A DYNAMIC PERFORMANCE SIMULATION-MODEL OF FLAT-PLATE SOLAR COLLECTORS FOR A HEAT-PUMP SYSTEM

Flat-plate collectors are inherently exposed to time-varying meteorological and system parameters. Thus, dynamic modeling, rather than the commonly used steady-state models, is a more accurate approach for the design and performance evaluation of flat-plate solar collectors. The dynamic model presented in this study describes the fluid, plate and cover temperatures of the collector by three different differential equations. Taylor series expansion and the Runge-Kutta method are used in the solution of the differential equations. The accuracy of the dynamic model was tested by comparing the results predicted by the model with experimental performance data obtained for a liquid-cooled flat-plate solar collector with a corrugated transparent fiberglass cover. The predicted results by the dynamic model agreed favorably with the measured experimental data for the flat-plate solar collector. Experimentally determined collector temperatures varied by a maximum of +/- 3-degrees-C from values predicted by the model.

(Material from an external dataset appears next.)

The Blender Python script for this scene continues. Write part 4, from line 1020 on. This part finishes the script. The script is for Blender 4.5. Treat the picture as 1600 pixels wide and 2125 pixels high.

Various changes in meteorological and system parameters were investigated with the model. The model was further used to design a flat-plate collector (generator) for a 1 kW ammonia-water absorption refrigeration system with an ammonia concentration of 30% by weight and fluid inlet temperature of 30-degrees-C. Measured experimental results and calculated results by the dynamic model show that the linearized model is an effective design and simulation tool. The dynamic effects of collector performance are well handled by the model. The model is a useful tool in parametric evaluation and design of collectors using various fluids and with various configurations for heat pump systems.